In other words, everyone in the debate—everyone!—seems to hold that our current crisis is subject to bureaucratic pressure, and that the proper group of experts could end it by changing the regulatory environment of the economy.

That's comforting, because it seems to give us the power over our situation. We just keep trying to various solutions on offer—Republic, Democratic, Tea Party, Socialist Workers, whoever—until one of them works. And surely, they can't ALL be wrong. Can they?

But…what if they are? All wrong, that is.

What if the Recession has nothing to do with policy? What if it in fact reflects material, structural problems in the nation as whole? And nothing we can do—no matter who's Chairman of the Fed, no matter how much we fiddle with capital gains or impose new regulations on Wall Street—is going to change things? What if, in short, we're screwed?

For instance, let's talk about energy costs. There are other problems as well (like de-industrialization) but, for the moment, let's just stick with energy.

It doesn't take a genius to notice that energy costs have been going up consistently for the last half century.

Which is a problem, because our society is based on fuel. Consider food. Any time you eat, you eat fossil fuels. You were able to ease your hunger because our society has the oil, gas, coal, or whatever to power the pumps that irrigate our fields, the tractors that harvest our crops, the trucks and trains that carry that food to our cities, and the freezers and stoves that we use to preserve and cook it. Oh, and by the way, once we've eaten it, we need still more pumps, and still more energy, to carry it all away again…or else we drown in our own sewage.

Which means, in turn, that each time energy costs go gone up, so too does the cost of everything we use that energy to produce, refine, transport, or prepare. Which is pretty much everything. And, so, every time energy costs go up, we get a little poorer.

And, it has only just begun. You can argue about whether we've reached "peak oil production," but what is undeniably true is that we've pumped out all the oil that was easy, safe, and convenient to get. From now on, we're going to get our fuels from places that are hard to reach, politically unstable, or just flat out dangerous. Oil is going to go get more expensive, and everything else is too.

And there's absolutely nothing we can do about it.

Not…that is… until we can push energy prices back down.

I'm not sure how we're going to do that. Maybe we'll invent a 100% efficient solar cell. Maybe we'll get clean nukes. Maybe we'll finally get fusion power up and running. But, until we do, things are going to be hard. We will only know the sort of prosperity we knew in the 1950s and the 1960s when the cost of energy is, again, measured in fractions of cents, rather than multiples of dollars.

Which is what scares me. Nothing I've said here is a secret. We all know this.

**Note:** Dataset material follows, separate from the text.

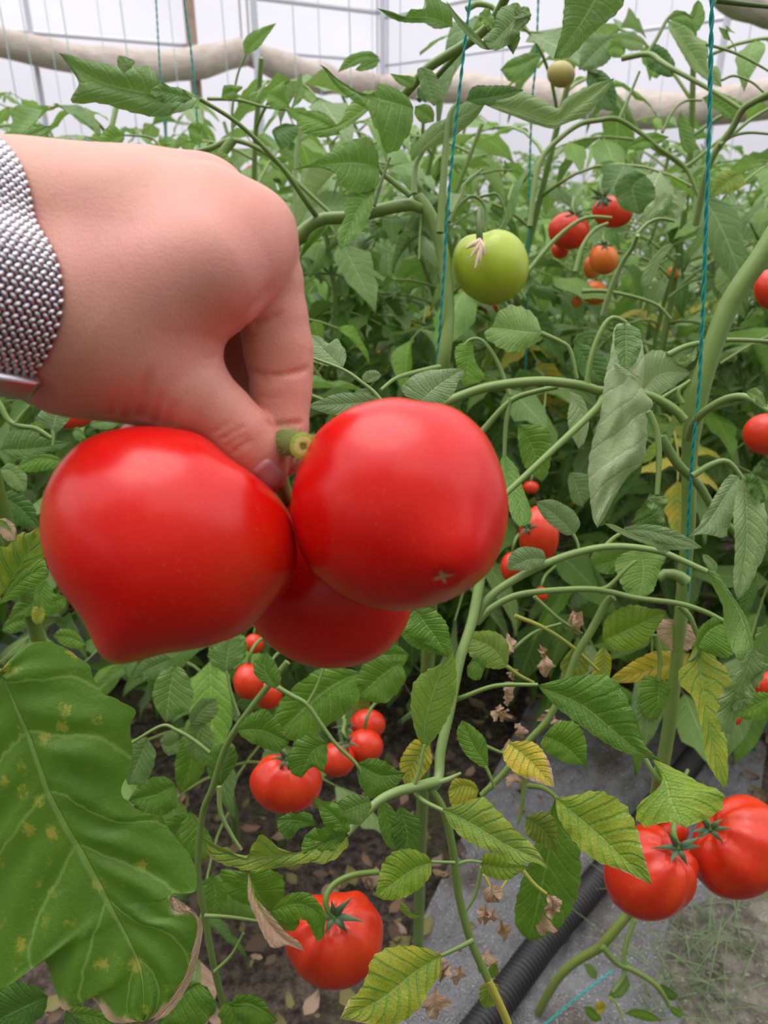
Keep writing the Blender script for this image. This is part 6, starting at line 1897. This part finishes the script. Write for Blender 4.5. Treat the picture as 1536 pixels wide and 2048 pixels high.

But, have you heard anyone say it? I mean, among the People Who Know Best? Our Leaders? Our elites? Have you heard any of them say, "Here's the grim reality: if we are to survive, we must invest in alternatives to fossil fuels. It is going to take time and money. We will have to develop basic technologies and build considerable infrastructure. We will solve the problem eventually, but it may be twenty years before we even start to see results, and over that period there were be far fewer resources to do other things. It isn't going to be pleasant, but that's the choice we've got."

No. We haven't heard them because they haven't said it.

I certainly haven't heard them say this. And that scares me to death. Because someone…some man or woman among them…needs to say these things to us, and needs to say them soon.

The alternative, and I fear it is all too likely, is that we awaken one morning to discover that the sun, in fact, has not arisen. And we are condemned, forever, to that famous darkling plain, wondering only which ignorant army will claim us next.







Copyright © Michael Jay Tucker 2010




1 comment:

  1. I think that the alternative energies scenario was proposed by then-president James Carter who even launched a program in that direction-- a program subsequently gutted by president Ronald Reagan at the behest of his oil business buddies. Weaning us off of our over- dependence on oil would certainly not have been in THEIR best interests.